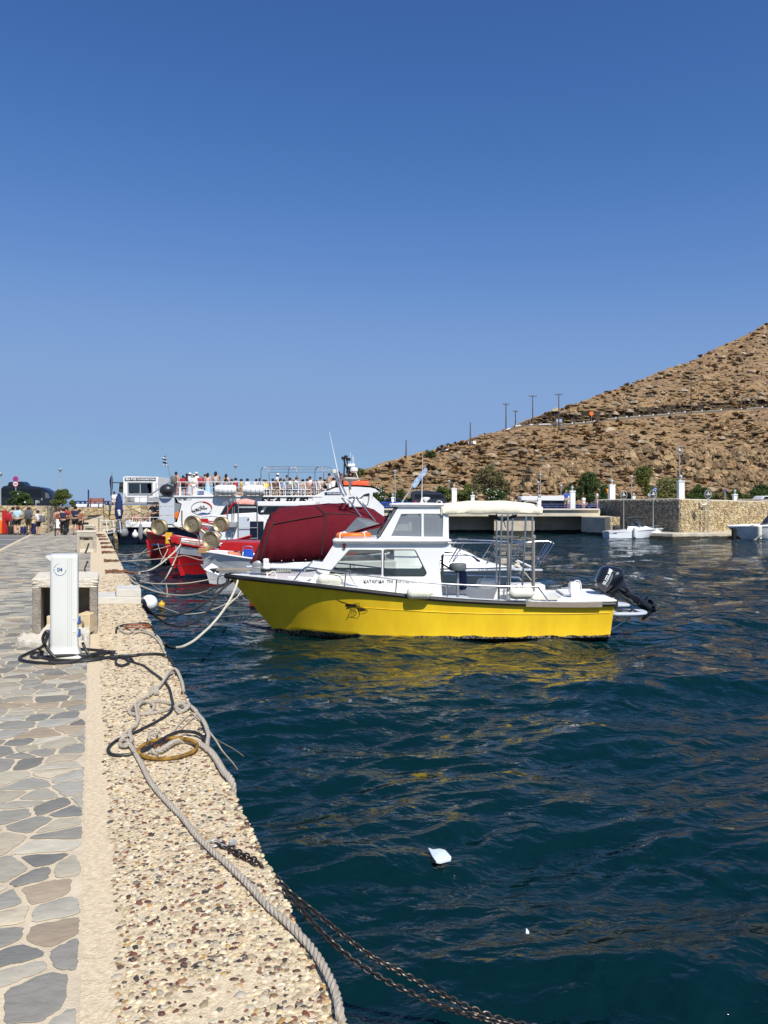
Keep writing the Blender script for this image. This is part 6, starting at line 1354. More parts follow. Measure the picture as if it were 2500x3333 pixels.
b = MB(); laid(b, cr(place(z7, [(600, 1200, .02), (680, 1215), (780, 1180, .03), (900, 1105, .03), (1000, 1070), (1130, 1080), (1240, 1120), (1330, 1180), (1400, 1250), (1460, 1340), (1540, 1480), (1600, 1540), (1650, 1610)], .022), 8), .022, .10)
b.build('hawser', M_['rope_grey'], org=gp(600, 2430), label='thickest brown grey hawser tied to the yellow ring and over the edge', cat='rope', group=G_R)
b = MB()
for L_ in ([(1110, 700), (1040, 760), (960, 840), (870, 960), (820, 1030), (740, 1080), (640, 1120)], [(1175, 735), (1100, 790), (1020, 870), (920, 950), (830, 1020), (700, 1100)], [(1110, 700), (1150, 710), (1180, 745), (1250, 810), (1330, 890)], [(640, 1100, .03), (560, 1060, .04), (590, 1000, .05), (660, 960, .05), (690, 1000, .04), (640, 1060, .05), (600, 1020, .04), (580, 1090, .03), (650, 1130, .02)]):
 laid(b, cr(place(z7, L_, .012), 6), .0065, .035)
e0 = edgeY(*z7(1330, 890), .03)
laid(b, cr([e0, P(*z7(1430, 1010), e0.y+.25), P(*z7(1540, 1075), e0.y+.7), P(*z7(1659, 1140), e0.y+1.1), P(793, 2462, e0.y+1.6)], 6), .006, .035)
laid(b, cr([e0, P(*z7(1440, 1040), e0.y), P(*z7(1520, 1170), e0.y), P(*z7(1640, 1310), e0.y+.1), P(772, 2505, e0.y+.2)], 6), .007, .035)
b.build('thin_line', M_['rope_grey'], org=gp(560, 2390), label='thin grey cord tied round the yellow ring and trailing into the water', cat='cord')
# mooring ring
c = gp(547, 2449, .018); rr_ = MB(); rr_.tube([c+Vector((.20*math.cos(t), .19*math.sin(t), .012+.012*math.sin(t))) for t in [6.283*i/48 for i in range(48)]], .0135, 12, closed=True)
ro = thing('mooring_ring', 'rusty yellow painted steel mooring ring lying on the quay', 'ring', c); rr_.build('ring', M_['ring_rust'], ro)
b = MB(); q = gp(*z7(690, 1150), .0); b.tube([q+Vector((-.03, 0, -.02)), q+Vector((-.02, 0, .035)), q+Vector((.02, 0, .035)), q+Vector((.03, 0, -.02))], .012, 8); b.build('staple', mat('rust', (.13, .05, .02), .9, var=.3, vs=30), ro)
# hoses
b = MB(); hose = [z7(350, 30)+(.012,), z7(500, 80)+(.012,), z7(620, 170)+(.012,), z7(740, 260)+(.012,), z7(830, 370)+(.012,), z7(865, 500)+(.012,), z7(878, 600)+(.03,), z7(840, 690)+(.012,), z7(700, 790)+(.012,), z7(500, 895)+(.012,), z7(380, 955)+(.014,), z7(200, 1030)+(.014,), z7(80, 1110)+(.012,), z7(50, 1180)+(.012,), z7(110, 1235)+(.012,), z7(300, 1235)+(.012,), z7(480, 1195)+(.018,), z7(620, 1145)+(.03,), z7(780, 1080)+(.05,), z7(930, 1010)+(.05,), z7(1080, 980)+(.04,), z7(1220, 1000)+(.03,), z7(1330, 1080)+(.012,), z7(1400, 1180)+(.0,), z7(1440, 1270)+(0,), z7(1450, 1400)+(0,)]
pre = [z6(850, 1195), z6(860, 1230), z6(885, 1290), z6(940, 1360), z6(1000, 1400), z6(1150, 1385), z6(1240, 1390)]
lp = [z4q(800, 400), z4q(860, 422), z4q(870, 445), z4q(815, 462), z4q(782, 440), z4q(800, 405), z4q(870, 408)]
b.tube(cr(place(lambda x, y: (x, y), [(p[0], p[1], .022) for p in lp]+[z4q(900, 425)+(.012,)]+hose, .012), 8), .0125, 8)
b.build('black_hose', M_['black_rubber'], org=gp(480, 2330), label='black hose winding through the grey ropes and over the quay edge', cat='hose', group='black hoses on the quay')
b = MB(); Yp = 8.55
pz = lambda x, y, Y=Yp: P(*z6(x, y), Y)
b.tube(cr([pz(500, 1388), pz(440, 1330), pz(370, 1230), pz(348, 1150), pz(370, 1085), pz(398, 1068), pz(412, 1095), pz(395, 1150), pz(355, 1235), gp(*z6(300, 1290)), gp(*z6(180, 1345)), gp(*z6(70, 1400)), gp(*z6(75, 1440)), gp(*z6(250, 1470)), gp(*z6(480, 1480)), gp(*z6(720, 1465)), gp(*z6(900, 1425), .035), gp(*z6(1050, 1385), .04), gp(*z6(1180, 1345)), gp(*z6(1240, 1335)), gp(*z6(1150, 1330)), gp(*z6(1000, 1312)), gp(*z6(800, 1300)), gp(*z6(700, 1310))], 8), .0185, 9)
b.tube(cr([gp(*z6(360, 1335)), gp(*z6(240, 1350)), gp(*z6(200, 1385)), gp(*z6(260, 1412)), gp(*z6(500, 1402), .03), gp(*z6(900, 1388), .03), gp(*z6(1150, 1350), .03), gp(*z6(1225, 1370)), gp(*z6(1150, 1410)), gp(*z6(900, 1450)), gp(*z6(600, 1450)), gp(*z6(420, 1430)), gp(*z6(300, 1395)), gp(*z6(300, 1365)), gp(*z6(340, 1350))], 8), .0175, 9)
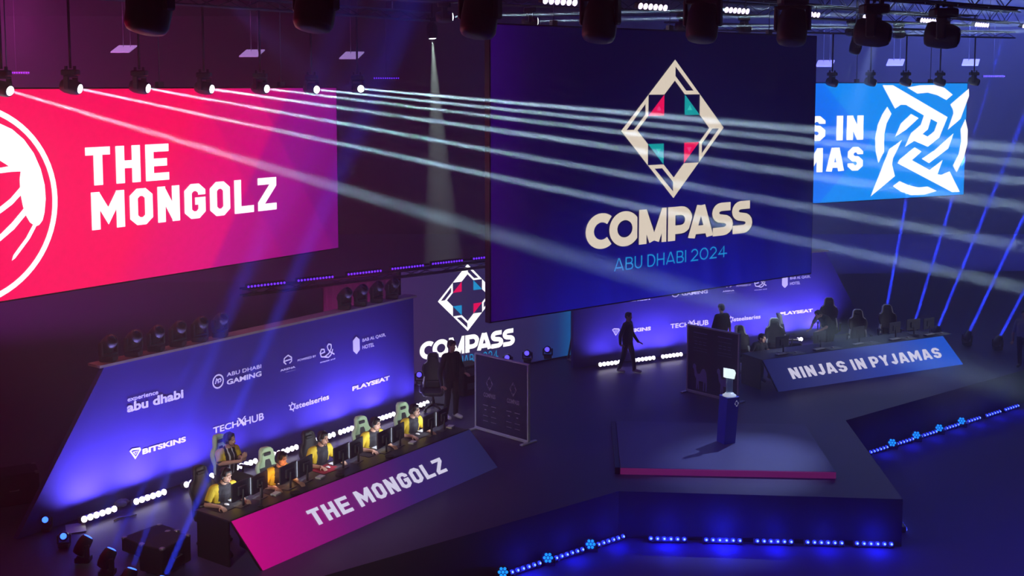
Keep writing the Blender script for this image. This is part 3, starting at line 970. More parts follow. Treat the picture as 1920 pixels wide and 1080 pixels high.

-*-*-

**EXERCISE REQUIREMENTS**
Give back each entry exactly as it appears, with no pictures.

**RESULT**
Keep writing the Blender script for this image. This is part 6, starting at line 1354. More parts follow. Measure the picture as if it were 2500x3333 pixels.
b = MB(); laid(b, cr(place(z7, [(600, 1200, .02), (680, 1215), (780, 1180, .03), (900, 1105, .03), (1000, 1070), (1130, 1080), (1240, 1120), (1330, 1180), (1400, 1250), (1460, 1340), (1540, 1480), (1600, 1540), (1650, 1610)], .022), 8), .022, .10)
b.build('hawser', M_['rope_grey'], org=gp(600, 2430), label='thickest brown grey hawser tied to the yellow ring and over the edge', cat='rope', group=G_R)
b = MB()
for L_ in ([(1110, 700), (1040, 760), (960, 840), (870, 960), (820, 1030), (740, 1080), (640, 1120)], [(1175, 735), (1100, 790), (1020, 870), (920, 950), (830, 1020), (700, 1100)], [(1110, 700), (1150, 710), (1180, 745), (1250, 810), (1330, 890)], [(640, 1100, .03), (560, 1060, .04), (590, 1000, .05), (660, 960, .05), (690, 1000, .04), (640, 1060, .05), (600, 1020, .04), (580, 1090, .03), (650, 1130, .02)]):
 laid(b, cr(place(z7, L_, .012), 6), .0065, .035)
e0 = edgeY(*z7(1330, 890), .03)
laid(b, cr([e0, P(*z7(1430, 1010), e0.y+.25), P(*z7(1540, 1075), e0.y+.7), P(*z7(1659, 1140), e0.y+1.1), P(793, 2462, e0.y+1.6)], 6), .006, .035)
laid(b, cr([e0, P(*z7(1440, 1040), e0.y), P(*z7(1520, 1170), e0.y), P(*z7(1640, 1310), e0.y+.1), P(772, 2505, e0.y+.2)], 6), .007, .035)
b.build('thin_line', M_['rope_grey'], org=gp(560, 2390), label='thin grey cord tied round the yellow ring and trailing into the water', cat='cord')
# mooring ring
c = gp(547, 2449, .018); rr_ = MB(); rr_.tube([c+Vector((.20*math.cos(t), .19*math.sin(t), .012+.012*math.sin(t))) for t in [6.283*i/48 for i in range(48)]], .0135, 12, closed=True)
ro = thing('mooring_ring', 'rusty yellow painted steel mooring ring lying on the quay', 'ring', c); rr_.build('ring', M_['ring_rust'], ro)
b = MB(); q = gp(*z7(690, 1150), .0); b.tube([q+Vector((-.03, 0, -.02)), q+Vector((-.02, 0, .035)), q+Vector((.02, 0, .035)), q+Vector((.03, 0, -.02))], .012, 8); b.build('staple', mat('rust', (.13, .05, .02), .9, var=.3, vs=30), ro)
# hoses
b = MB(); hose = [z7(350, 30)+(.012,), z7(500, 80)+(.012,), z7(620, 170)+(.012,), z7(740, 260)+(.012,), z7(830, 370)+(.012,), z7(865, 500)+(.012,), z7(878, 600)+(.03,), z7(840, 690)+(.012,), z7(700, 790)+(.012,), z7(500, 895)+(.012,), z7(380, 955)+(.014,), z7(200, 1030)+(.014,), z7(80, 1110)+(.012,), z7(50, 1180)+(.012,), z7(110, 1235)+(.012,), z7(300, 1235)+(.012,), z7(480, 1195)+(.018,), z7(620, 1145)+(.03,), z7(780, 1080)+(.05,), z7(930, 1010)+(.05,), z7(1080, 980)+(.04,), z7(1220, 1000)+(.03,), z7(1330, 1080)+(.012,), z7(1400, 1180)+(.0,), z7(1440, 1270)+(0,), z7(1450, 1400)+(0,)]
pre = [z6(850, 1195), z6(860, 1230), z6(885, 1290), z6(940, 1360), z6(1000, 1400), z6(1150, 1385), z6(1240, 1390)]
lp = [z4q(800, 400), z4q(860, 422), z4q(870, 445), z4q(815, 462), z4q(782, 440), z4q(800, 405), z4q(870, 408)]
b.tube(cr(place(lambda x, y: (x, y), [(p[0], p[1], .022) for p in lp]+[z4q(900, 425)+(.012,)]+hose, .012), 8), .0125, 8)
b.build('black_hose', M_['black_rubber'], org=gp(480, 2330), label='black hose winding through the grey ropes and over the quay edge', cat='hose', group='black hoses on the quay')
b = MB(); Yp = 8.55
pz = lambda x, y, Y=Yp: P(*z6(x, y), Y)
b.tube(cr([pz(500, 1388), pz(440, 1330), pz(370, 1230), pz(348, 1150), pz(370, 1085), pz(398, 1068), pz(412, 1095), pz(395, 1150), pz(355, 1235), gp(*z6(300, 1290)), gp(*z6(180, 1345)), gp(*z6(70, 1400)), gp(*z6(75, 1440)), gp(*z6(250, 1470)), gp(*z6(480, 1480)), gp(*z6(720, 1465)), gp(*z6(900, 1425), .035), gp(*z6(1050, 1385), .04), gp(*z6(1180, 1345)), gp(*z6(1240, 1335)), gp(*z6(1150, 1330)), gp(*z6(1000, 1312)), gp(*z6(800, 1300)), gp(*z6(700, 1310))], 8), .0185, 9)
b.tube(cr([gp(*z6(360, 1335)), gp(*z6(240, 1350)), gp(*z6(200, 1385)), gp(*z6(260, 1412)), gp(*z6(500, 1402), .03), gp(*z6(900, 1388), .03), gp(*z6(1150, 1350), .03), gp(*z6(1225, 1370)), gp(*z6(1150, 1410)), gp(*z6(900, 1450)), gp(*z6(600, 1450)), gp(*z6(420, 1430)), gp(*z6(300, 1395)), gp(*z6(300, 1365)), gp(*z6(340, 1350))], 8), .0175, 9)
Keep writing the Blender script for this image. This is part 3, starting at line 970. More parts follow. Treat the picture as 1920 pixels wide and 1080 pixels high.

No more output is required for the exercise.